Real Estate was highly unorganised in India, because of which certain developers took undue advantage and failed to give investors’ and customers’ what was promised. RERA was established under the Real Estate (Regulation and Development) Act, 2016 to regulate the real estate sector and protect the interest of home buyers and also boost real estate investments. RERA is a central law but the implementation is on the shoulders of the States. This law greatly helps homebuyers in many ways and ensure a fair and transparent transaction.

All you need to know about Real Estate Regulatory Authority


Regulatory bodies are expected to be set up by each State so that disputes between buyers and builders can be settled within 120 days of the filing of the complaint.


70% of the money collected from buyers has to be set aside by the developer in a separate account just for the construction cost of the property and not for any other purpose.
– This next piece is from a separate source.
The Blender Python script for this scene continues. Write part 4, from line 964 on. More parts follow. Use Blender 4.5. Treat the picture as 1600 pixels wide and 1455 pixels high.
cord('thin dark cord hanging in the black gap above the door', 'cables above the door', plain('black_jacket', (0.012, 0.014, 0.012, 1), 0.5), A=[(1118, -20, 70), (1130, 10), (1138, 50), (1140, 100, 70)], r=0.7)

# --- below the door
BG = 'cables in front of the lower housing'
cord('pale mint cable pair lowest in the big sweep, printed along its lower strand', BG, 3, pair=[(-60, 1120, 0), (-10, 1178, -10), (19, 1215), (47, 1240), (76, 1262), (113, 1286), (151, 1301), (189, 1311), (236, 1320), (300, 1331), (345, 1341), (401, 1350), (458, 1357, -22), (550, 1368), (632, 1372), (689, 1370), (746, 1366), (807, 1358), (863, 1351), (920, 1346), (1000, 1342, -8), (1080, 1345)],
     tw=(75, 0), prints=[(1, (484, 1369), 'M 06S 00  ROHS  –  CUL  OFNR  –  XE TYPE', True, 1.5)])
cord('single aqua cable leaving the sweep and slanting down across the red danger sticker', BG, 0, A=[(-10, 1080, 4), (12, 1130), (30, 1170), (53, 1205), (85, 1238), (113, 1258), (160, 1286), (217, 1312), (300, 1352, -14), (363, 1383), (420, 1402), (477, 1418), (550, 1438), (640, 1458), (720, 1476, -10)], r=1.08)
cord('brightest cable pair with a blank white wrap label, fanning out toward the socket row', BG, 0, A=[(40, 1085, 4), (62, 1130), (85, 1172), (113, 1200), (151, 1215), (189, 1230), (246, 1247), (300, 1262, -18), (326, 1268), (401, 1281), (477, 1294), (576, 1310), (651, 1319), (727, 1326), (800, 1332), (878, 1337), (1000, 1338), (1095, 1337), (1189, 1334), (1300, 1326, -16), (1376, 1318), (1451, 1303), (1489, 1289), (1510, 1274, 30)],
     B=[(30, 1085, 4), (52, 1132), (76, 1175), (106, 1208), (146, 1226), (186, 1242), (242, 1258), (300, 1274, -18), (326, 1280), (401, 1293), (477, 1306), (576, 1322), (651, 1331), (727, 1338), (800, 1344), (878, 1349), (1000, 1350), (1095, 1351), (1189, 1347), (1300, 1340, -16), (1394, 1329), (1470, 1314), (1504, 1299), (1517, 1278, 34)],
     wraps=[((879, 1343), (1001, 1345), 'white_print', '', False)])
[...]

These figures need to be audited each year. In case of discrepancies, the developers are required to reimburse homebuyers in full with interest.


The project has to be compulsorily registered with a regulator before the launch wherever the land is over 500 sq.m or where there are eight or more apartments in the building. Financial and legal details are required to be disclosed at this time.


Promoters will have several restrictions to ensure that the project is completed on time. In case of delays, the developer will be liable to pay an interest of State Bank of India’s highest marginal cost of lending rate plus 2% within 45 days of due.


The carpet area has to be clearly defined which will include usable spaces like kitchen and toilet. In case of more than a 5% decrease in the carpet area, the customer is entitled to a refund. Interestingly, in case of an increase in carpet area, the buyer will not have to pay any additional amount to the promoter. Buyers only have to pay for the carpet area and not for the super built-up area. False representations will incur a heavy penalty.


The liability period of developers has been increased to 5 years from 2 years and within this time, they are responsible for clearing all structural defects free of cost and within 30 days of the matter being brought to notice.


Only after all the necessary clearances have been obtained can the developers start selling the project and not before that.